Ogni dolore porta in se una parte invincibile, che blocca, dilania e inabissa l’anima; la fa sprofondare nella voragine, che si è aperta nel cuore e che, in un attimo, risucchia l’essenza stessa della persona.
Per questo, ogni dolore sembra assoluto, sembra assorbire ogni altra parte della mente, della volontà, per diventare il padrone delle giornate, che trascorrono prive di speranza.
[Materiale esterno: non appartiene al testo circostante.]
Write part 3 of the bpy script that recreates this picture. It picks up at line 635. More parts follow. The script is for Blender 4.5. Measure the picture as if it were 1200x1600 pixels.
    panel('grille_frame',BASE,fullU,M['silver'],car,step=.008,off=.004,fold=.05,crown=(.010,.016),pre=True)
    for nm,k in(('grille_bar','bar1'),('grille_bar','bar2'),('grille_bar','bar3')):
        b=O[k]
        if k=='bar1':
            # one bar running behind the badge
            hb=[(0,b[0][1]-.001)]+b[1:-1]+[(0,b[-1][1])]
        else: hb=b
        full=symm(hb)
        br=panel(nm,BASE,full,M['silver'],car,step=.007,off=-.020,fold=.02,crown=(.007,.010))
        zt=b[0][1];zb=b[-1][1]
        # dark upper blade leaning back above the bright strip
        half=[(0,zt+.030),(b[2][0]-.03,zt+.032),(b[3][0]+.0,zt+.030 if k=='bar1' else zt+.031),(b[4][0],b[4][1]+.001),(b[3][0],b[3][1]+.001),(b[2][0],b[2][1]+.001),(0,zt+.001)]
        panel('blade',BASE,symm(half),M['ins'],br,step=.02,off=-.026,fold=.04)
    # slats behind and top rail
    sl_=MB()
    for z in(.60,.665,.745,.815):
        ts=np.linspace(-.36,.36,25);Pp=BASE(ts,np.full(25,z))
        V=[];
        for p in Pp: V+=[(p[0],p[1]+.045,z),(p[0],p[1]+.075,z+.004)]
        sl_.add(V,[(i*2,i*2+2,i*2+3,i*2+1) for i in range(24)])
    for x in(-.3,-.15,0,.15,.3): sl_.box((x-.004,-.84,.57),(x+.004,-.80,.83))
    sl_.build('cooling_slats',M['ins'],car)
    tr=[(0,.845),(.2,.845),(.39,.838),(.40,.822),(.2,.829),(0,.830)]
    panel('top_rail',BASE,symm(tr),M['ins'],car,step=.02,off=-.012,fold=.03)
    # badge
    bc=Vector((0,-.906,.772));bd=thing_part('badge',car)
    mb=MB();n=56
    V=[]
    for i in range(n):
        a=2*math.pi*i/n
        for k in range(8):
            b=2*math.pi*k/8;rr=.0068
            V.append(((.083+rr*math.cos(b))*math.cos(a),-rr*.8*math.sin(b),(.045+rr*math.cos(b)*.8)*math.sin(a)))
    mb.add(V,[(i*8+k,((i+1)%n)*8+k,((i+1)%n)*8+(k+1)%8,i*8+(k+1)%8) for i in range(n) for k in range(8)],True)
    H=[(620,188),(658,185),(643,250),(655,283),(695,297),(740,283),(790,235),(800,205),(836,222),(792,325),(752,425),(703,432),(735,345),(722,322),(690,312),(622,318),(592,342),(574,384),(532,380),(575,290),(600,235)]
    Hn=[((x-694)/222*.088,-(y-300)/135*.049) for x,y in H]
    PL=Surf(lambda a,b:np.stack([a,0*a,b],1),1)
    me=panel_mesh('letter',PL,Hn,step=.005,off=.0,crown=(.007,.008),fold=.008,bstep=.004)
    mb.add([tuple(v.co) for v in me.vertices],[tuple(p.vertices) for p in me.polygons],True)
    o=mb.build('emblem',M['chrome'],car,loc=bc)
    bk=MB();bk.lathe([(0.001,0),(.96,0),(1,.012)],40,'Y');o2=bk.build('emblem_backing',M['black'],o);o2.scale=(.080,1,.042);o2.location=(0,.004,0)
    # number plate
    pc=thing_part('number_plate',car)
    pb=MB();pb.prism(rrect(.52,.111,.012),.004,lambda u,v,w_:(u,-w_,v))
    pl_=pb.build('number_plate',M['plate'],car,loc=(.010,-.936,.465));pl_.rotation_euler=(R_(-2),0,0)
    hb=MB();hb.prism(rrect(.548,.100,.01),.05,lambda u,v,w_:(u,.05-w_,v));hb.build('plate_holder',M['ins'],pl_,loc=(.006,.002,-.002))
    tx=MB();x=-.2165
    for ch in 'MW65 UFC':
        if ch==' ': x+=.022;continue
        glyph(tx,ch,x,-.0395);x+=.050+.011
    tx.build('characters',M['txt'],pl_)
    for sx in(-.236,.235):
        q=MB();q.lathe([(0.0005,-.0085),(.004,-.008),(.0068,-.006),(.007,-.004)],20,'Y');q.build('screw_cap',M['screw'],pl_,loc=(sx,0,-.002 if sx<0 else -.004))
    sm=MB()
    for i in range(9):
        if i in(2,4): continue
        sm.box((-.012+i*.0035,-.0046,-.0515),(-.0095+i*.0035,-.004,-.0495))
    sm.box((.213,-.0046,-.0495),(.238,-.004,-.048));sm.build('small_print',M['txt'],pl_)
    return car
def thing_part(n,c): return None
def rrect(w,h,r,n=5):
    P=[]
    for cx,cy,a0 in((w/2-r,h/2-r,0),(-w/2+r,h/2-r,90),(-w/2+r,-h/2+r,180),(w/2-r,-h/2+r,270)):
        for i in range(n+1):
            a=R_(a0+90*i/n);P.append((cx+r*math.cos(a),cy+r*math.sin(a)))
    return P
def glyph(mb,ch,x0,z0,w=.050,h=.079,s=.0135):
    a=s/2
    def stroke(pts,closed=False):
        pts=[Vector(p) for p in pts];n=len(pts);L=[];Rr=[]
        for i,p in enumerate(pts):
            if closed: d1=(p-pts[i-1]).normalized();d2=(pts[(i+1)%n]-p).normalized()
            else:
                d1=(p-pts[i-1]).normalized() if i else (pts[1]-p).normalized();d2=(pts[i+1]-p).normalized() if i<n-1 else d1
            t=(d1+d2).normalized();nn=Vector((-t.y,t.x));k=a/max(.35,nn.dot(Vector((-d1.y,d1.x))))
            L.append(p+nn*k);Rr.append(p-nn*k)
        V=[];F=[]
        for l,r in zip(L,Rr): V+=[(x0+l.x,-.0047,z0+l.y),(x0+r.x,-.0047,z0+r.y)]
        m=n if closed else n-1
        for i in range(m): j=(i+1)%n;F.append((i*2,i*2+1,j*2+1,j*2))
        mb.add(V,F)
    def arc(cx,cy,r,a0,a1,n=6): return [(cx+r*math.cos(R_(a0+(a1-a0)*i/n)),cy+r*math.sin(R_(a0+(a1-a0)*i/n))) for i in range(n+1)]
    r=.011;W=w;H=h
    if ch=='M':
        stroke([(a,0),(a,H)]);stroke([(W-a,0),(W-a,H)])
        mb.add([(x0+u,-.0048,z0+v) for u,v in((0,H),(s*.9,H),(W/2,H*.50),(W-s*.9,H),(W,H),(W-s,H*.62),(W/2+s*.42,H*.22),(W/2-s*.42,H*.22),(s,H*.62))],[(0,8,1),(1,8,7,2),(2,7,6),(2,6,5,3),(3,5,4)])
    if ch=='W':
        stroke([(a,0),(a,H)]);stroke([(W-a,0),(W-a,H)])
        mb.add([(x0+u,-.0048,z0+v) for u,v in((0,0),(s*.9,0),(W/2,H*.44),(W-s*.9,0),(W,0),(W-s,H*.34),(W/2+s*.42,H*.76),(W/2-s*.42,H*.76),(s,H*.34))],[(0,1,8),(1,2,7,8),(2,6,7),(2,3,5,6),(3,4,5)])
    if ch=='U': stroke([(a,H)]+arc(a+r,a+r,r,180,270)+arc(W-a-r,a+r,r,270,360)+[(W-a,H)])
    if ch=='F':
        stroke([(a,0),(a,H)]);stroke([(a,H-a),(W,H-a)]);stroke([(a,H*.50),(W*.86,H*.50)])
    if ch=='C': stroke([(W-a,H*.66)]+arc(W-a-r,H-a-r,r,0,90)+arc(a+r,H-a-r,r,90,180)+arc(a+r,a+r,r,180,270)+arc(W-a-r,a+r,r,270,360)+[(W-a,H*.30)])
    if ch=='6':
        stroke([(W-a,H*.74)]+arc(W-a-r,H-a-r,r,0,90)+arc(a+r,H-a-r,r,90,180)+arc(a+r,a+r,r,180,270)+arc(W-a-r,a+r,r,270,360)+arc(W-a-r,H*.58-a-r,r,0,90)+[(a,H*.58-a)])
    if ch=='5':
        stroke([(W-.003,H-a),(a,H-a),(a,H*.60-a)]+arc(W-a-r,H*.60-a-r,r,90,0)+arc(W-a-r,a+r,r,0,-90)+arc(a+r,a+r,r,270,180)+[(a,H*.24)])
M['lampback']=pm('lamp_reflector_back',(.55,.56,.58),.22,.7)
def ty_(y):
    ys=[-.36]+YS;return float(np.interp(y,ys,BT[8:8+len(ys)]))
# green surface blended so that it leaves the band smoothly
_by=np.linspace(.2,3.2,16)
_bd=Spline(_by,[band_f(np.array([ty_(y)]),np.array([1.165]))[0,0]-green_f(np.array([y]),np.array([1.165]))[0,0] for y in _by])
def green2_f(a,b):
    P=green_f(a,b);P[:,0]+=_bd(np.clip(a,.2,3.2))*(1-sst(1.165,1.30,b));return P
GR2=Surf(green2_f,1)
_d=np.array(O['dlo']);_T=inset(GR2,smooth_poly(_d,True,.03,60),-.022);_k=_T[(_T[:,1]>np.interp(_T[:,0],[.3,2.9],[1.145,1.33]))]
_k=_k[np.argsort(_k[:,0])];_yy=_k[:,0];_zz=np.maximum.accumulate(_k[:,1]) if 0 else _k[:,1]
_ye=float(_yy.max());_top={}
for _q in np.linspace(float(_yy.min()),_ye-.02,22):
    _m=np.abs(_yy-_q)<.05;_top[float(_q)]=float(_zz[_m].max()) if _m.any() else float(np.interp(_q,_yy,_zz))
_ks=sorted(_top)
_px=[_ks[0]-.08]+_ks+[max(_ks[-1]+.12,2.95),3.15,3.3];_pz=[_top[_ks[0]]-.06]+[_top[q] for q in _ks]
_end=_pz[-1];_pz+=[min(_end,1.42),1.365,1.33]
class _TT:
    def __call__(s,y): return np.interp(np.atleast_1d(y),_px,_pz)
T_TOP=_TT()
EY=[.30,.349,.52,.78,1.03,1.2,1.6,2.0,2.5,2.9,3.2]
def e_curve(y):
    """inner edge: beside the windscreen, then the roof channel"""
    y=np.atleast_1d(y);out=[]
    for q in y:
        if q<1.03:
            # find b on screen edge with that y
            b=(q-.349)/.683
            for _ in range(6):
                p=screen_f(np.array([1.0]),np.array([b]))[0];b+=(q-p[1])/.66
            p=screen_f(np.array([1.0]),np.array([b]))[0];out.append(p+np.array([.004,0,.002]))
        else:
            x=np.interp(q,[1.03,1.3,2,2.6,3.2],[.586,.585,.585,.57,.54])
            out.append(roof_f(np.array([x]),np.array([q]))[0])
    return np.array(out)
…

Prigionieri nella morsa del proprio dolore, non si riesce a pensare che altri potrebbero soffrire anche di più e ci si chiede dove sia Dio, che ha promesso di sostenerci sempre; se esiste, davvero, e -in tal caso- perché permette tanto.
Quanto è inutile, e quasi offensivo, che qualcuno, in quel momento, ci dica che anche Cristo ha affrontato la sua croce! Una risposta superficiale -celata sotto una spiritualità spicciola- che quasi induce una responsabilità ulteriore, per chi soffre e non riesce a capacitarsene, e che certamente umilia.

Alcune persone -è vero- hanno la capacità paziente di soffrire, insegnando agli altri a consolare, ma non tutti riescono a farlo, non nell’immediato.
Il titolo di questa catechesi si riferisce ad una nota canzone di Cesare Cremonini, ma è importante svelare di quale Dio ogni persona parli, quale è il Dio, cioè, da cui si aspetta l’aiuto.

Nella Bibbia (nostro Manuale di vita eterna), ad esempio, si parla di ogni tipo di dolore, di quello provocato dalla dubbia morale; di quello indotto dalla morte dei figli o dei propri cari; di quello dovuto alla nostalgia per la Patria o per il “non accaduto”; di quello conseguente alle persecuzioni, allo scherno, all’abbandono, ai rimorsi; di quello che si domanda: perché i cattivi hanno tutto e io non ho nulla, se non sofferenza e ferite incurabili?

Ma sapete come finisce la storia di Giobbe?
Ecco, forse la consolazione da offrire a chi soffre sta nella condivisione e nel ribadire che, proprio perché Dio esiste, nulla è senza valore o significato, nemmeno il dolore, che sembra rubare le ore preziose della nostra vita, che passano infruttuose e tutte uguali.